March 23, 2011

Law for Sale -- or Corruptor's Revealed Preference

I think it is good to have competition amongst anti-corruption squads or law enforcers. Think this way: a corruptor can bribe the police, but, in competition, the general attorney office or KPK will still be more than willing to arrest him/her - and vice versa.

Now you may want to say: what if the corruptor bribe them all? It's possible, but at least it is now more expensive to do so than with single anti-corruption office. The competition raises the corruptor's cost of wrongdoing and make anti-corruption more efficient.

Better yet if we can somehow set an competitive auction mechanism in which police, general attorney office, and KPK can bid to arrest a corruptor and force this corruptor repay the certain amount of the state's loss, and the office proposing lowest operational budget would win.

Who's afraid of such competition (a.k.a the loser)? First, the one from less efficient office. Second, and the foremost, the operation target, that is the corruptor him/herself.
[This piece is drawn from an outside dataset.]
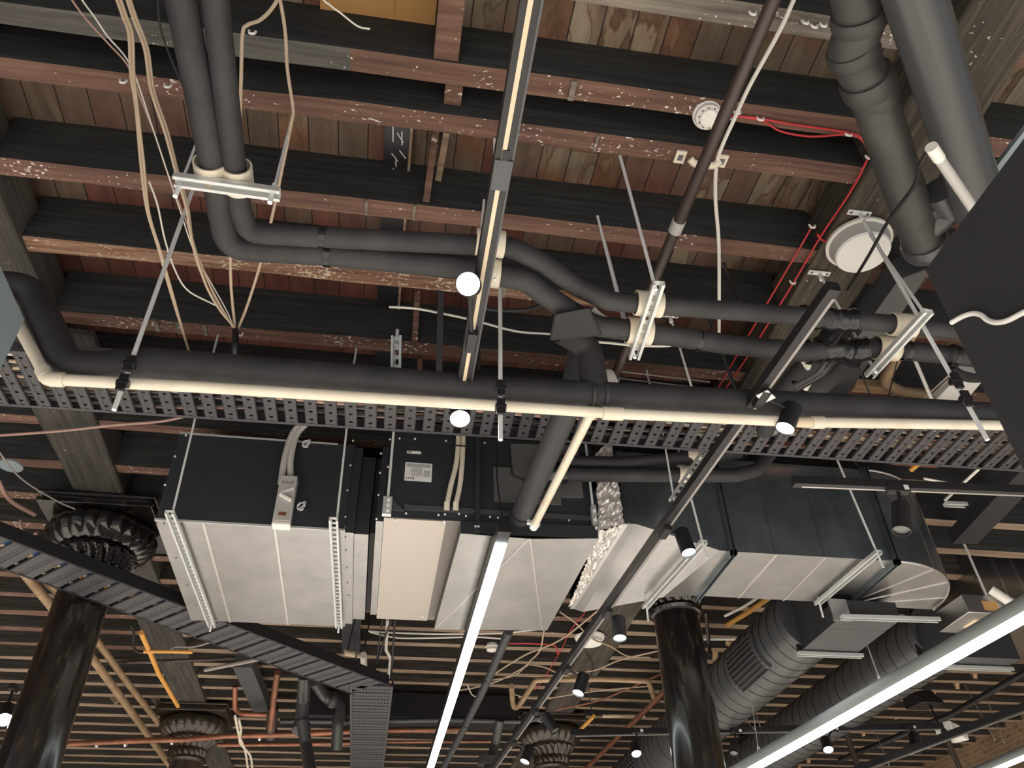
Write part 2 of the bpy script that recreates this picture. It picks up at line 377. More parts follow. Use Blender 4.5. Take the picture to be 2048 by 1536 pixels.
# ------------------------------------------------------------------ bridging and blocking between joists
def between(px, yr0, yr1, wd, z0, z1, m, label):
    p = PZ(px[0], px[1], H); x = p.x
    o = MB().box(x - wd / 2, x + wd / 2, yr0, yr1, z0, z1).build('timber_blocking', m, bevel=.003, smooth=False); return tag(o, label, 'blocking')
between((898, 60), 1.36, 1.65, .095, H + .01, PT - .01, 'joist_under', 'worn reddish blocking piece between the two highest joists')
between((905, 215), 1.75, 1.87, .07, H + .06, PT - .01, 'joist_under', 'short dark red blocking between the closely spaced joists')
tag(MB().beam(PZ(872, 262, 3.16), PZ(852, 405, 2.93), .07, .03, (1, 0, 0)).build('timber_strut', 'joist_under', bevel=.002), 'slanting reddish bridging strut hanging from the speckled joist', 'bridging strut')
tag(MB().beam(PZ(893, 262, 3.16), PZ(876, 358, 3.10), .055, .03, (1, 0, 0)).build('timber_strut', 'joist_under_tan', bevel=.002), 'pale bridging strut beside the reddish slanting one', 'bridging strut')
tag(MB().beam(PZ(835, 585, 3.12), PZ(829, 684, 2.90), .065, .03, (1, 0, 0)).build('timber_strut', 'joist_under', bevel=.002), 'reddish bridging strut hanging just left of the bright spotlight arm'.replace('left of', 'beside'), 'bridging strut')
tag(MB().beam(PZ(840, 715, 2.93), PZ(839, 752, 2.86), .05, .03, (1, 0, 0)).build('timber_strut', 'joist_under', bevel=.002), 'short reddish strut end above the black insulated pipe', 'bridging strut')
# black board with chalk marks running over the joists
bx = PZ(793, 300, 3.17)
bb = MB().box(bx.x - .055, bx.x + .055, 1.98, 4.2, 3.135, 3.185).build('black_board', 'black'); tag(bb, 'black painted board with chalk scribbles above the joists', 'board')
ck = MB()
for k, (dx, dy, L_, s) in enumerate([(-.02, .10, .10, 0), (.0, .13, .06, 1), (.02, .12, .09, 0), (-.02, .24, .05, 1), (.015, .22, .05, 1), (.0, .28, .04, 0), (-.01, .32, .06, 1)]):
    a = V((bx.x + dx, 2.02 + dy, 3.134)); ck.beam(a, a + V((.03 if s else .004, L_ * .8, 0)), .004, .002)
ck.build('chalk_mark', 'label_white', bb, smooth=False)
MB().box(bx.x + .056, bx.x + .068, 1.98, 4.2, 3.13, 3.18).build('pale_edge', 'joist_under_tan', bb)
# bare yellowish new boards patched into the ceiling of the far bay, seen between joists
for (a, b, lab) in (((1010, 0), (930, 0), 0),):
    pass
def patch(u0, u1, v, wd, z, label, m='wood_yellow'):
    a, b = PZ(u0, v, z), PZ(u1, v, z); y0 = (a.y + b.y) / 2
    o = MB().box(min(a.x, b.x), max(a.x, b.x), y0 - wd / 2, y0 + wd / 2, z, z + .02).build('ceiling_patch', m); return tag(o, label, 'board')
patch(640, 790, 8, .20, 3.165, 'orange-yellow replacement board overhead at the edge of the photo, beside the small strut')
patch(790, 872, 22, .20, 3.165, 'orange-yellow replacement board next to the worn blocking piece')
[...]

The non-corruptor would have no objection about this.

Now, if you know someone fiercely takes troubles and makes a lot of fuss on this competition among anti-corruption agencies, you may ask yourself and be suspicious if he/she is either from the less efficient agency or Mr/Ms Corruptor him/herself.

We economist call it his/her revealed preference -- regardless her/his stated preference as self-proclaimed anti-corruption bravados.